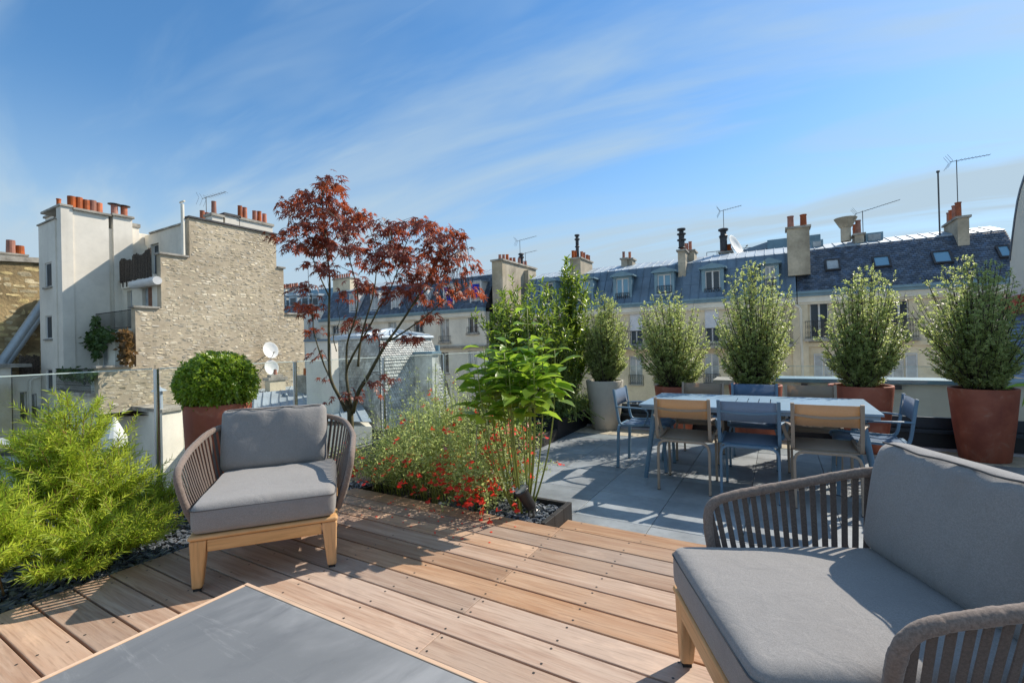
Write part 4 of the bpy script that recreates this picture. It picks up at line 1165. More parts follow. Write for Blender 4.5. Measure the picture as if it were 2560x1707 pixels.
# ------------------------------------------------ the street of roofs to the north
YS = 32.0
def X(sh, a, b=600): return ony(sh(a, b), YS).x
def mansard(rt, xa, xb, ze, yb, zb, yr, zr, mat, ym=None):
    """gutter, steep lower slope to (yb,zb), shallow top to the ridge (yr,zr)"""
    mb = MB()
    pts = [(YS - .02, ze), (yb, zb), (yr, zr), (yr + 6, zr - .8), (yr + 6, GZ), (YS + .6, GZ), (YS + .6, ze)]
    mb.prism([(xa, y, z) for y, z in pts], (xb - xa, 0, 0))
    return P(mb, 'roof_body', mat, rt)
def gutter(rt, xa, xb, z):
    P(MB().box(xa, xb, YS - .38, YS - .001, z - .12, z + .02).box(xa, xb, YS - .3, YS - .001, z - .28, z - .121), 'gutter', m_zincblue, rt)
    P(MB().box(xa, xb, YS - .22, YS - .001, z - .62, z - .281).box(xa, xb, YS - .12, YS - .001, z - .74, z - .621), 'cornice', m_cream, rt)
def slope_pt(ze, yb, zb, y): return ze + (zb - ze) * (y - YS) / (yb - YS)

# --- cream house with the dark slate mansard (centre left)
ze = ony(s3(1200, 985), YS).z
xa, xb = X(s3, 395, 980), X(s3, 1475, 980)
YBc = YS + 1.7; zb = ony(s3(1350, 770), YBc).z; YRc = YS + 4.5; zr = ony(s3(1350, 738), YRc).z
cb = root('cream_mansard_house', 'cream house with a steep slate mansard and bright blue cloth in its attic windows', 'building', (xa + xb) / 2, YS, 'street houses')
H = [hz(sC, YS, 1742, 1845, 680, 932), hz(sC, YS, 2048, 2152, 662, 835), hz(sC, YS, 1462, 1556, 700, 830), hz(sC, YS, 1180, 1270, 715, 835), hz(sC, YS, 900, 985, 730, 840), hz(sC, YS, 1735, 1840, 1045, 1275), hz(sC, YS, 2050, 2152, 1030, 1260), hz(sC, YS, 1440, 1545, 1055, 1280), hz(sC, YS, 560, 640, 745, 845)]
P(holed(xa, xb, GZ, ze - .25, H, .22, YS), 'facade', m_cream, cb)
P(MB().box(xa + .01, xb - .01, YS + .3, YS + 10, GZ, ze - .3), 'core_wall', m_cream, cb)
for i, h in enumerate(H): window(cb, h, YS, m_pane if i % 3 else m_panelight, 2, True)
for h in H[:3]:
    balcony(cb, h[0] - .12, h[1] + .12, YS, h[2], h[2] + .5, .05, .16)
    P(MB().box(h[0], h[1], YS - .05, YS - .02, h[3] + .01, h[3] + .12), 'lintel', m_limestone, cb)
zb2 = ony(sC(1900, 985), YS).z
P(MB().box(xa, xb, YS - .35, YS - .001, zb2 - .15, zb2 + .05), 'string_course', m_capstone, cb)
gutter(cb, xa, xb, ze)
mansard(cb, xa, xb, ze, YBc, zb, YRc, zr, m_lead)
nrm_off = .05
qd = [(xa, YS - .02, ze + .03), (xb, YS - .02, ze + .03), (xb, YBc, zb + .03), (xa, YBc, zb + .03)]
slates(cb, 'roof_slate', qd, 16, 90, m_slate, m_slatei, 300, lambda c: -c[1], jitter=.008)
seams(cb, [(xa, YBc, zb + .05), (xb, YBc, zb + .05), (xb, YRc, zr + .05), (xa, YRc, zr + .05)], 26, 'roof_sheet', m_zinc)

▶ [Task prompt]
Leave out the pictures and restate, word for word, the lines from the top of the data through the line containing "def slope_pt(ze, yb, zb, y): return", both included.

▶ [Finished exercise]
Write part 4 of the bpy script that recreates this picture. It picks up at line 1165. More parts follow. Write for Blender 4.5. Measure the picture as if it were 2560x1707 pixels.
# ------------------------------------------------ the street of roofs to the north
YS = 32.0
def X(sh, a, b=600): return ony(sh(a, b), YS).x
def mansard(rt, xa, xb, ze, yb, zb, yr, zr, mat, ym=None):
    """gutter, steep lower slope to (yb,zb), shallow top to the ridge (yr,zr)"""
    mb = MB()
    pts = [(YS - .02, ze), (yb, zb), (yr, zr), (yr + 6, zr - .8), (yr + 6, GZ), (YS + .6, GZ), (YS + .6, ze)]
    mb.prism([(xa, y, z) for y, z in pts], (xb - xa, 0, 0))
    return P(mb, 'roof_body', mat, rt)
def gutter(rt, xa, xb, z):
    P(MB().box(xa, xb, YS - .38, YS - .001, z - .12, z + .02).box(xa, xb, YS - .3, YS - .001, z - .28, z - .121), 'gutter', m_zincblue, rt)
    P(MB().box(xa, xb, YS - .22, YS - .001, z - .62, z - .281).box(xa, xb, YS - .12, YS - .001, z - .74, z - .621), 'cornice', m_cream, rt)
def slope_pt(ze, yb, zb, y): return ze + (zb - ze) * (y - YS) / (yb - YS)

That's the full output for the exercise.